Ponting to Pollock: "You know what it looks like, now go find it."

8. Okay, if you're offended by the C-word, stop reading. With that warning:
And of course you can't forget Ian Healy's (Australian wicketkeeper of the 1990s) legendary comment which was picked up by the Channel 9 (The channel that shows cricket in Australia and which also broadcasts matches, via Rupert Murdoch's STAR Television, throughout Southeast and South Asia) microphones when Arjuna Ranatunga (Sri Lankan batsman) called for a runner (In cricket, you can call for a runner i.e. call for someone else to "run between the wickets" in your stead. This is usually only allowed if you are injured though it's a priviledge that's often taken. One of the more amusing sights is when the runner is run out. Again, the beer's on me whenever yous want explanations of all this. Though, for my American readers, I'd appreciate a primer on baseball) on a particularly hot night during a one-dayer in Sydney... "You don't get a runner for being an overweight, unfit, fat c**t!!!"

And, finally, to show that they did it better in the old days (This was probably the 1950s or 1960s). And, it's not even to the opposition but these are blokes playing for the same team!

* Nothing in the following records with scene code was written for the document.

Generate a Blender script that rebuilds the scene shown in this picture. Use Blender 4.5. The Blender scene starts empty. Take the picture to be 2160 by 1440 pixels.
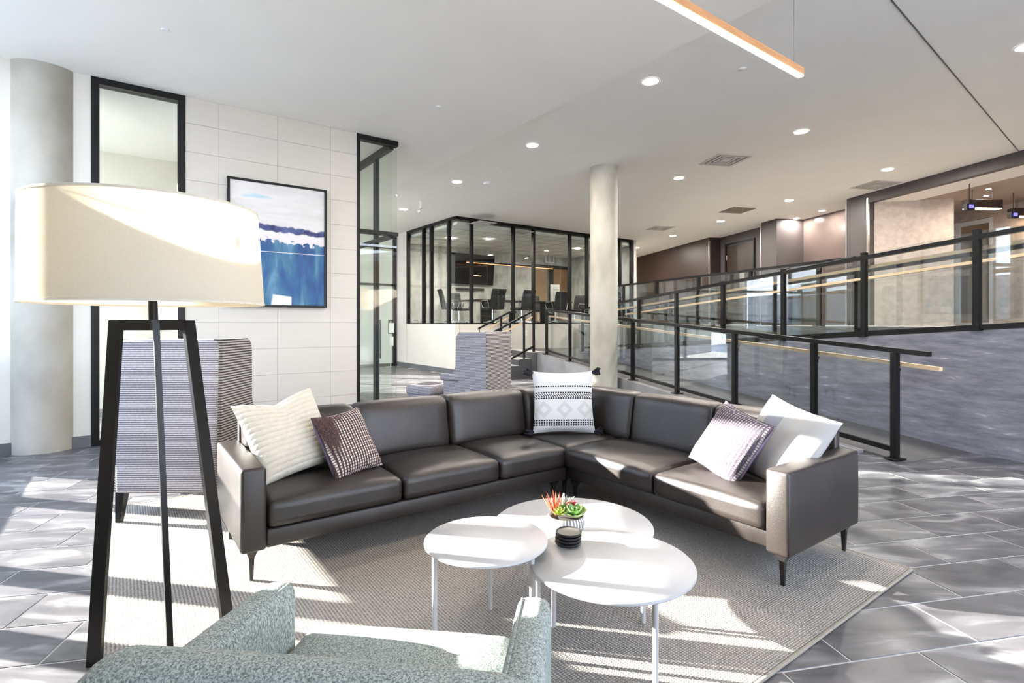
import bpy, bmesh, math, random
from mathutils import Vector, Matrix, Euler
random.seed(7)
C = bpy.context.scene.collection
sc = bpy.context.scene
R = math.radians

# ------------------------------------------------------------------ camera
cam_d = bpy.data.cameras.new('camera'); cam = bpy.data.objects.new('camera', cam_d); C.objects.link(cam)
F_PX, EYE = 1130.0, 1.30
cam_d.sensor_width = 36.0; cam_d.lens = F_PX / 2160 * 36.0
cam_d.shift_y = -39.0 / 2160; cam_d.clip_start = 0.05; cam_d.clip_end = 300
cam.location = (0, 0, EYE); cam.rotation_euler = (R(90), 0, 0)
sc.camera = cam
# ------------------------------------------------------------------ world, sun, exposure
SUN_EL = R(15.8)
SUN_DIR = Vector((0.9806 * math.cos(SUN_EL), -0.1961 * math.cos(SUN_EL), -math.sin(SUN_EL)))
world = bpy.data.worlds.new('sky'); sc.world = world; world.use_nodes = True
wn = world.node_tree.nodes; wl = world.node_tree.links; wn.clear()
wo = wn.new('ShaderNodeOutputWorld'); wb = wn.new('ShaderNodeBackground')
wtc = wn.new('ShaderNodeTexCoord'); wsx = wn.new('ShaderNodeSeparateXYZ'); wr = wn.new('ShaderNodeValToRGB')
wr.color_ramp.elements[0].position = 0.0; wr.color_ramp.elements[0].color = (0.86, 0.91, 1.0, 1)
wr.color_ramp.elements[1].position = 0.6; wr.color_ramp.elements[1].color = (0.58, 0.73, 1.0, 1)
wl.new(wtc.outputs['Generated'], wsx.inputs[0]); wl.new(wsx.outputs['Z'], wr.inputs[0]); wl.new(wr.outputs[0], wb.inputs[0])
wb.inputs[1].default_value = 6.2; wl.new(wb.outputs[0], wo.inputs[0])
sun_d = bpy.data.lights.new('sun', 'SUN'); sun_d.energy = 38.0; sun_d.angle = R(0.6); sun_d.color = (1.0, 0.95, 0.87)
sun = bpy.data.objects.new('sun', sun_d); C.objects.link(sun); sun.location = (-20, 6, 12)
sun.rotation_euler = SUN_DIR.to_track_quat('-Z', 'Y').to_euler()
sc.view_settings.view_transform = 'Standard'; sc.view_settings.look = 'None'
sc.view_settings.gamma = 1.0; sc.view_settings.use_curve_mapping = False
sc.view_settings.exposure = 0.78
sc.cycles.max_bounces = 10; sc.cycles.diffuse_bounces = 6; sc.cycles.glossy_bounces = 4
sc.cycles.transmission_bounces = 6; sc.cycles.transparent_max_bounces = 24
sc.cycles.sample_clamp_indirect = 8.0
sc.cycles.caustics_reflective = False; sc.cycles.caustics_refractive = False

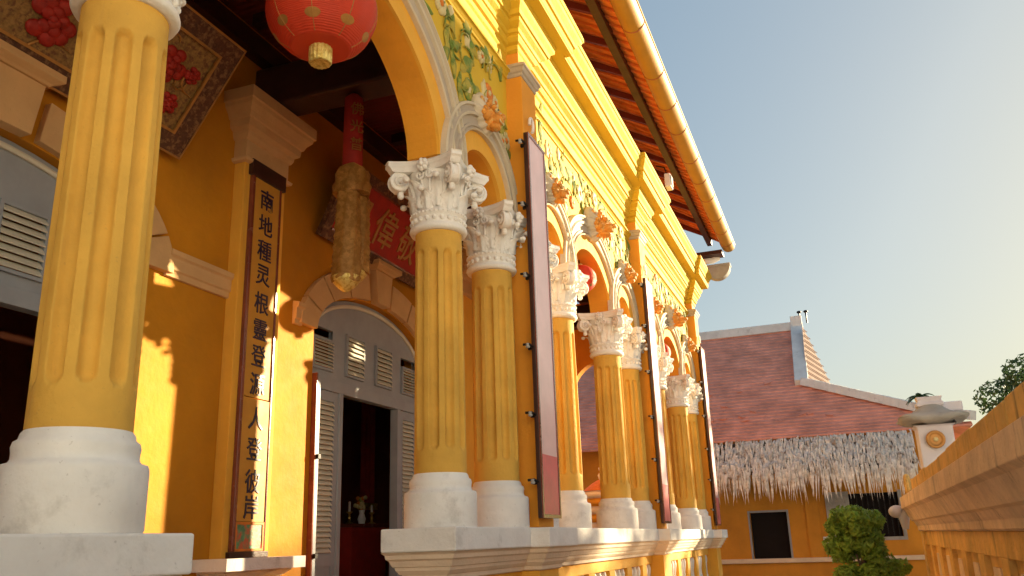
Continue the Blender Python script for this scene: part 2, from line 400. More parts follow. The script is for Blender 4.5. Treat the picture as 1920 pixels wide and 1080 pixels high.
for x in XP:
    b=B('bright'); hw=.22; rings=[]
    for o,z in CP:
        f=o/.52; ex=hw+ (.92*f if f>.1 else f*.9)*1.0; 
        yy=PY+.04-(o*.86)-.0
        if x>20: xr=min(x+ex,x+.26+o*.6)
        else: xr=x+ex
        rings.append([(x-ex,yy,z+.012),(xr,yy,z+.012),(xr,WY+.0,z+.012),(x-ex,WY+.0,z+.012)])
    b.loft(rings); b.build('cornice_break',cor)
# wall top between cornice and roof
b=B('orange'); b.box(X0,X1,WY+.03,Y1,7.87,8.6); b.build('wall_head',T0)

# ---- plinths (balustrade) with moulded caps
PC=[(.0,1.23),(.02,1.24),(.02,1.275),(.035,1.28),(.06,1.31),(.065,1.335),(.08,1.34),(.10,1.385),(.12,1.40),(.125,1.43),(.15,1.45)]
def plinth(xa,xb,name):
    y0=-.33+.15; y1=.18
    b=B('cream'); b.frustum(xa+.15,xb-.15,y0,y1+.0,PC)
    o=b.build(name,T0)
    c=B('white'); zc=ZT-(.045 if xa<0 else 0); c.box(xa,xb,-.335,.33,1.452-(.045 if xa<0 else 0),zc); c.build('coping_slab',o,bevel=.012)
    d=B('yellow'); z0,z1=0,1.232
    d.box(xa+.2,xb-.2,y0+.10,y1,0,1.231); 
    d.box(xa+.18,xb-.18,y0+.03,y1+.03,0,.32); d.box(xa+.17,xb-.17,y0+.02,y1+.02,1.10,1.2305)
    # panel frames
    x=xa+.17; 
    d.box(xa+.17,xa+.42,y0+.02,y1+.02,.32,1.1); d.box(xb-.42,xb-.17,y0+.02,y1+.02,.32,1.1)
    n=max(1,round((xb-xa-.84)/1.0)); L=(xb-xa-.84)/n
    for i in range(1,n): d.box(xa+.42+L*i-.14,xa+.42+L*i+.14,y0+.02,y1+.02,.32,1.1)
    d.build('dado_wall',o,bevel=.006)
    # pierced white ornament in each panel
    for i in range(n):
        p=B('cap',True); cx=xa+.42+L*(i+.5); hw=L/2-.14
        for k in range(3):
            px=cx-hw+(k+.5)*2*hw/3
            p.lathe(px,y0+.09,[(.045,.33),(.03,.40),(.055,.55),(.06,.62),(.03,.75),(.028,.85),(.05,.98),(.055,1.03),(.04,1.09)],10)
        p.build('baluster_panel',o)
    # projections under piers
    return o
p1=plinth(-1.2,3.36,'plinth'); p2=plinth(6.30,21.15,'plinth')
for x in XP[1:]:
    b=B('cream'); b.frustum(x-.30,x+.30,-.36,-.1,[(e+.0,z+.003) for e,z in PC]); b.build('plinth_break',p2)
    b=B('white'); b.box(x-.47,x+.47,-.525,-.30,1.449,ZT-.004); b.build('coping_break',p2,bevel=.012)
    b=B('yellow'); b.box(x-.30,x+.30,-.35,-.1,0,1.231); b.build('pedestal',p2,bevel=.006)

# ---- floral relief between arches and string course
def outside(x,z,pad):
    for c,a,bb in ARCH:
        if z<ZCT+.0: return False
        t_=.56 if a>1.2 else .50; A=a+t_+pad; Bb=bb+t_+pad
        if ((x-c)/A)**2+((z-ZCT)/Bb)**2<1: return False
    for xp in XP:
        if abs(x-xp)<.27+pad: return False
    return True
def relief(xa,xb,n,seed):
    r=random.Random(seed); b=B('green',True); stems=[]
    cnt=0
    while cnt<n:
        x=r.uniform(xa,xb); z=r.uniform(ZCT+.35,6.62)
        if not outside(x,z,.04): continue
        cnt+=1; kind=r.random(); an=r.uniform(-PI,PI)
        if kind<.74:
            L=r.uniform(.2,.46); Wd=L*r.uniform(.13,.24); bend=r.uniform(-.5,.5); rows=[]
            for i in range(9):
                t=i/8; ww=Wd*sin(PI*min(.98,t*.96+.02))**.8*(1+.18*sin(t*14)); a2=an+bend*t; 
                cx=x+L*t*cos(a2); cz=z+L*t*sin(a2); nx,nz=-sin(a2),cos(a2)
                rows.append([(cx+nx*ww*s,WY-.004-.022*(1-s*s)*(sin(PI*t)*.8+.3)-.006*t,cz+nz*ww*s) for s in (-1,-.5,0,.5,1)])
            b.use('green',True); b.loft(rows,False,False)
            b.loft([[(p[0],WY-.002,p[2]) for p in q] for q in rows],False,False)
        elif kind<.86:
            R=r.uniform(.08,.14); m=r.choice(['floworange','flowwhite'])
            b.use(m,True)
            for i in range(7):
                aa=2*PI*i/7+an; b.ball((x+R*.6*cos(aa),WY-.008,z+R*.6*sin(aa)),(R*.42,.028,R*.42),8,6)
            b.use('flowwhite' if m=='floworange' else 'floworange',True); b.ball((x,WY-.02,z),(R*.3,.025,R*.3),8,6)
        else:
            b.use('flowwhite',True); R=r.uniform(.07,.14)
            b.ball((x,WY-.0,z),(R*.6,.03,R),10,7,f=lambda d:1+.25*sin(5*math.atan2(d.z,d.x)))
        if r.random()<.5:
            b.use('green',True); pts=[(x+.05*i*cos(an+i*.25),WY-.02,z+.05*i*sin(an+i*.25)) for i in range(6)]
            pts=[p for p in pts if outside(p[0],p[2],0.02)]
            if len(pts)>2: b.tube(pts,.011,5)
    return b.build('floral_relief',T0)
relief(4.6,8.25,46,3); relief(8.77,14.35,105,5); relief(14.85,20.45,100,6); relief(2.0,4.6,20,9)

# ---- lion keystones
def lion():
    b=B('lion',True)
    b.ball((0,-.10,0),(.13,.14,.15),16,12,f=lambda d:1+.10*sin(9*d.x)*sin(8*d.z))
    b.ball((0,-.22,-.05),(.085,.10,.065),12,8)
    b.ball((0,-.19,-.125),(.075,.08,.04),12,8)
    b.ball((0,-.31,-.03),(.045,.035,.035),10,6)
    for s in (-1,1):
        b.use('lion',True); b.ball((s*.06,-.215,.055),(.055,.045,.03),10,6); b.ball((s*.03,-.315,-.03),(.02,.02,.02),8,5)
        b.ball((s*.115,-.13,-.03),(.05,.07,.06),10,6); b.ball((s*.13,-.08,.13),(.045,.03,.06),8,6)
        b.use('flowwhite',True); b.ball((s*.055,-.245,.03),(.026,.026,.026),10,6)
        b.use('ink',True); b.ball((s*.057,-.268,.03),(.011,.011,.011),6,4)
        b.use('lion',True)
        for k in range(4): b.ball((s*(.06+.035*k),-.15+.01*k,.12-.05*k+.02),(.035,.04,.035),8,5)
    b.use('flowwhite',True)
    for k in range(5): b.ball((-.05+.025*k,-.29,-.085),(.010,.010,.02),6,4)
    return b
def mane():
    m=B('archwhite',True); n=96; rings=[]
    for i in range(11):
        t=i/10; y=-.15+.17*t; r=.11+.15*sin(PI*.5*min(1,t*1.2)); ring=[]
        for j in range(n):
            a=2*PI*j/n; rg_=cos(12*a+2.2*t); k=1+.045*rg_*(.3+t); low=.75 if sin(a)<-.3 else 1
            ring.append((r*k*low*cos(a),y-.012*rg_,r*k*low*sin(a)))
        rings.append(ring)
    m.loft(rings); return m
l0=None
for c,a,bb in ARCH:
    if l0 is None:
        l0=lion().build('lion_keystone',T0); mane().build('mane',l0); o=l0
    else: o=copy_tree(l0,T0)
    s=1.15 if a>.6 else 1.0
    o.location=(c,WY-.05,ZCT+bb+.40); o.scale=(s,s*(1 if a>.6 else .75),s)

# ---- back wall with two door openings
DZ=[4.2,10.0]; FL=.75
AI=1.5; SPR=4.02; RI=.66   # inner half span, spring, rise
AH=1.36
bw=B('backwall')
def zin(x):
    for c in DZ:
        if abs(x-c)<AI: return SPR+RI*math.sqrt(max(0,1-((x-c)/AI)**2))
    return FL
xs=[-.6,19.2]
for c in DZ: xs+=[c-AI*cos(PI*i/36) for i in range(37)]
xs=sorted(xs)
TB=.34
for i in range(len(xs)-1):
    xa,xb=xs[i],xs[i+1]; mid=(xa+xb)/2; inn=any(abs(mid-c)<AI for c in DZ)
    za,zb=(zin(xa+1e-7) if inn else FL),(zin(xb-1e-7) if inn else FL)
    bw.add([(xa,BACK,za),(xb,BACK,zb),(xb,BACK,7.4),(xa,BACK,7.4)],[(0,1,2,3)])
    bw.add([(xa,BACK+TB,za),(xb,BACK+TB,zb),(xb,BACK+TB,7.4),(xa,BACK+TB,7.4)],[(3,2,1,0)])
    if inn: bw.add([(xa,BACK,za),(xb,BACK,zb),(xb,BACK+TB,zb),(xa,BACK+TB,za)],[(3,2,1,0)])
for c in DZ:
    for s in (-1,1): bw.add([(c+s*AI,BACK,FL),(c+s*AI,BACK+TB,FL),(c+s*AI,BACK+TB,SPR),(c+s*AI,BACK,SPR)],[(0,1,2,3)])
bw.add([(19.2,BACK,FL),(19.2,BACK+TB,FL),(19.2,BACK+TB,7.4),(19.2,BACK,7.4)],[(0,1,2,3)])
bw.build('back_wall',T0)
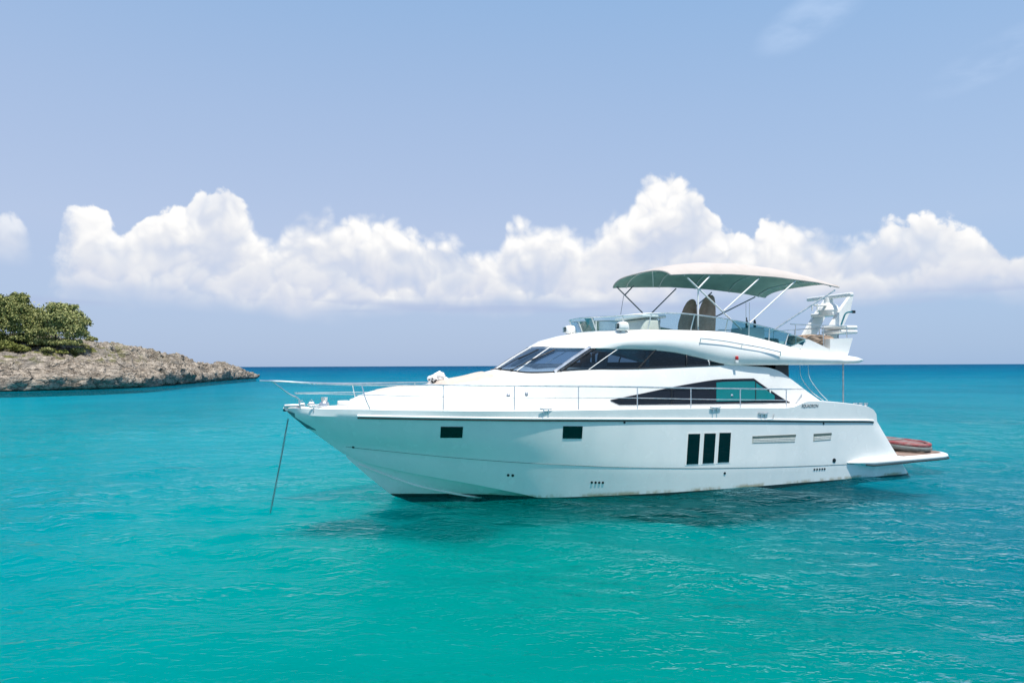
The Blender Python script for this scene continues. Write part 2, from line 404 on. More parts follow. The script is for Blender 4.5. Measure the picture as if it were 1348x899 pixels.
def water_material():
    m = bpy.data.materials.new('turquoise_water'); m.use_nodes = True
    t = NT(m.node_tree); t.n.clear(); out = t.new('ShaderNodeOutputMaterial')
    p = t.new('ShaderNodeNewGeometry').outputs['Position']; x, y, z = t.xyz(p)
    # ripples below the size of the modelled waves
    gust = t.ss(t.noise(t.vm('MULTIPLY', p, (.6, 1, 1)), .07, 4, .6), .38, .60, .28, 1.)
    pr = t.vm('MULTIPLY', p, (.75, 1.25, 1.))
    h1 = t.noise(pr, 2.6, 2, .55, .3); h2 = t.noise(pr, 8.5, 2, .6, .4); h3 = t.noise(pr, .55, 2, .5)
    hh = t.m('ADD', t.m('MULTIPLY', h1, .15), t.m('MULTIPLY', h2, .07))
    hh = t.m('ADD', hh, t.m('MULTIPLY', h3, t.m('MULTIPLY', t.ss(y, 35., 90.), .30)))
    hh = t.m('MULTIPLY', hh, gust)
    bn = t.new('ShaderNodeBump'); bn.inputs['Strength'].default_value = 1.; bn.inputs['Distance'].default_value = 1.
    t.put(bn.inputs['Height'], hh); nrm = bn.outputs[0]
    # light scattered back by the milky water, over the clear view down to the sand
    df = t.new('ShaderNodeBsdfDiffuse'); t.put(df.inputs[0], t.mix(1., sea_colour(t, p), (1., 1.16, 1.16), 'MULTIPLY')); t.l.new(nrm, df.inputs['Normal'])
    tr = t.new('ShaderNodeBsdfTransparent'); tr.inputs[0].default_value = (.90, .985, .985, 1)
    body = t.new('ShaderNodeMixShader'); fr = t.new('ShaderNodeFresnel'); fr.inputs[0].default_value = 1.333; t.l.new(nrm, fr.inputs['Normal'])
    t.put(body.inputs[0], t.ss(fr.outputs[0], .03, .5, .93, .6))
    t.l.new(df.outputs[0], body.inputs[1]); t.l.new(tr.outputs[0], body.inputs[2])
    gl = t.new('ShaderNodeBsdfGlossy'); gl.inputs['Roughness'].default_value = .06; gl.inputs[0].default_value = (.78, .97, 1, 1); t.l.new(nrm, gl.inputs['Normal'])
    ly = t.m('LOGARITHM', t.m('MAXIMUM', y, 2.), 10.)
    cap = t.lin(ly, 1.2, 2.4, .60, .07)
    fac = t.m('MULTIPLY', t.m('MULTIPLY', t.ss(fr.outputs[0], .09, .72), cap), t.lin(gust, .28, 1., .45, 1.1))
    mx = t.new('ShaderNodeMixShader'); t.put(mx.inputs[0], fac); t.l.new(body.outputs[0], mx.inputs[1]); t.l.new(gl.outputs[0], mx.inputs[2])
    t.l.new(mx.outputs[0], out.inputs[0])
    return m
def bed_material():
    m = bpy.data.materials.new('submerged_sand'); m.use_nodes = True
    t = NT(m.node_tree); b = t.n['Principled BSDF']
    p = t.new('ShaderNodeNewGeometry').outputs['Position']
    t.put(b.inputs['Base Color'], t.mix(1., sea_colour(t, p), (1., .92, .90), 'MULTIPLY')); b.inputs['Roughness'].default_value = 1.; b.inputs['Specular IOR Level'].default_value = 0.
    b.subsurface_method = 'BURLEY'; b.inputs['Subsurface Weight'].default_value = 1.; b.inputs['Subsurface Radius'].default_value = (.4, 1., 1.); b.inputs['Subsurface Scale'].default_value = 4.8
    return m
def polar_sheet(name, r, a, zf, m):
    na, nr = len(a), len(r)
    R, A = np.meshgrid(r, a, indexing='ij'); X = R*np.sin(A); Y = R*np.cos(A); Z = zf(R, X, Y)
    V = np.stack([X, Y, Z], -1).reshape(-1, 3)
    i, j = np.meshgrid(np.arange(nr-1), np.arange(na), indexing='ij'); j2 = (j+1) % na
    Q = np.stack([i*na+j, i*na+j2, (i+1)*na+j2, (i+1)*na+j], -1).reshape(-1, 4)[:, ::-1]
    V = np.vstack([V, [[0, 0, float(Z[0].mean())]]]); c = len(V)-1
    me = bpy.data.meshes.new(name)
    tri = np.stack([np.full(na, c), (np.arange(na)+1) % na, np.arange(na)], -1)
    nl = Q.size+tri.size
    me.vertices.add(len(V)); me.vertices.foreach_set('co', V.ravel())
    me.loops.add(nl); me.loops.foreach_set('vertex_index', np.r_[Q.ravel(), tri.ravel()].astype(np.int32))
    me.polygons.add(len(Q)+len(tri))
    me.polygons.foreach_set('loop_start', np.r_[np.arange(len(Q))*4, Q.size+np.arange(len(tri))*3].astype(np.int32))
    me.update(calc_edges=True); me.validate()
    me.polygons.foreach_set('use_smooth', np.ones(len(me.polygons), bool))
    if me.polygons[0].normal.z < 0: me.flip_normals()
    me.materials.append(m)
    o = link(name, me); o['kind'] = 'structure'; return o
def build_water():
    r = [1.5]
    while r[-1] < 60: r.append(r[-1]+max(.05, r[-1]**2*.00031))
    while r[-1] < 60000: r.append(r[-1]*1.045)
    r = np.array(r)
    a = np.radians(np.r_[np.arange(-46, 46.01, .11), np.arange(49, 311, 3.)])
    h1 = wave_field(1024, 51.2, math.radians(72), .22, 4., 3, 2, 2.3)
    h2 = wave_field(512, 37.7, math.radians(112), .3, 2.4, 5, 2, 2.2)
    def waves(R, X, Y):
        nr, na = R.shape
        g = np.array([mn.fractal(Vector((xx*.06, yy*.1, 1.7)), 1., 2., 3) for xx, yy in zip(X[:, ::16].ravel(), Y[:, ::16].ravel())]).reshape(nr, -1)
        ga = np.stack([np.interp(np.arange(na), np.arange(0, na, 16), row) for row in g])
        amp = np.clip(.8+.8*ga, .3, 1.4)*np.clip((75-R)/50, 0, 1)
        return (sample(h1, 51.2, X+300, Y+300)*.105+sample(h2, 37.7, X*.9-Y*.42+300, Y*.9+X*.42+300)*.08)*amp
    polar_sheet('water', r, a, waves, water_material())
    rb = [1.5]
    while rb[-1] < 60: rb.append(rb[-1]+max(.12, rb[-1]**2*.0006))
    while rb[-1] < 60000: rb.append(rb[-1]*1.09)
    rb = np.array(rb); ab = np.radians(np.r_[np.arange(-48, 48.01, .4), np.arange(51, 309, 3.)])
    def bed(R, X, Y):
        f = np.clip((60-R)/40, 0, 1)
        return -.88+(sample(h1, 51.2, X*.5+300, Y*.5+300)*.35+sample(h2, 37.7, X*.6+300, Y*.6+300)*.16)*f
    polar_sheet('seabed', rb, ab, bed, bed_material())
build_water()

# ------------------------------------------------------------------ headland
def rock_material():
    m = bpy.data.materials.new('weathered_limestone'); m.use_nodes = True
    t = NT(m.node_tree); b = t.n['Principled BSDF']
    p = t.new('ShaderNodeNewGeometry').outputs['Position']; x, y, z = t.xyz(p)
    n = t.noise(p, .55, 8, .65); n2 = t.noise(t.vm('MULTIPLY', p, (1, 1, 2.2)), 2.2, 6, .7); v = t.vor(t.vm('MULTIPLY', p, (1, 1, 1.8)), 1.6, 'F1', 3, .6)
    wp = t.vm('ADD', p, t.vm('SCALE', t.noise(p, .8, 3, .6, out=1), sc=1.6)); ck = t.vor(t.vm('MULTIPLY', wp, (.7, .7, 1.5)), .55, 'DISTANCE_TO_EDGE', 1.5, .5)
    c = t.ramp(n, [(.30, (.14, .12, .10)), (.43, (.36, .31, .255)), (.58, (.50, .44, .37)), (.68, (.43, .375, .315)), (.78, (.25, .215, .185))])
    c = t.mix(t.ss(n2, .50, .62, 0., .8), c, (.11, .095, .08))
    c = t.mix(t.ss(v, .10, .0, 0., .6), c, (.09, .08, .07))
    c = t.mix(t.ss(ck, .0, .05, .6, 0.), c, (.055, .048, .04))
    strat = t.noise(t.vm('MULTIPLY', p, (.35, .35, 4.)), 1.1, 4, .6)
    c = t.mix(t.ss(strat, .52, .64, 0., .5), c, (.15, .125, .105))
    big = t.noise(t.vm('MULTIPLY', p, (1, 1, 2.)), .2, 4, .6)
    c = t.mix(t.ss(big, .52, .66, 0., .55), c, (.24, .225, .205))
    # scrubby grass on the upper ledges
    g = t.m('MULTIPLY', t.ss(z, 3.6, 5.2), t.m('MULTIPLY', t.ss(t.noise(p, .42, 5, .65), .50, .60), t.ss(y, 118., 132., 1., .15)))
    c = t.mix(g, c, t.mix(n2, (.10, .12, .035), (.20, .19, .07)))
    wet = t.ss(t.m('ADD', z, t.m('MULTIPLY', big, 1.2)), .65, 1.0, 1., 0.)
    c = t.mix(t.m('MULTIPLY', wet, .85), c, (.022, .019, .015))
    t.put(b.inputs['Base Color'], c); b.inputs['Roughness'].default_value = .95; b.inputs['Specular IOR Level'].default_value = .05
    bn = t.new('ShaderNodeBump'); bn.inputs['Strength'].default_value = 1.; bn.inputs['Distance'].default_value = .35
    t.put(bn.inputs['Height'], t.m('ADD', t.noise(p, 1.6, 8, .72), t.m('ADD', t.m('MULTIPLY', v, .5), t.m('SUBTRACT', t.m('MULTIPLY', t.ss(ck, 0., .12), .9), t.m('MULTIPLY', strat, .5))))); t.l.new(bn.outputs[0], b.inputs['Normal'])
    return m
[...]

Fred Trueman (English fast bowler) bowling. The batsman edges and the ball goes to first slip (row of one to three or four people who sit next to the wicket and hope to catch the ball and hence get the batsman out), and right between Raman Subba Row's legs (which means he missed the catch and the batsman got to play on). Fred doesn't say a word. At the end of the over, Row ambles past Trueman and apologises sheepishly. "I should've kept my legs together, Fred". "So should your mother" Trueman replied.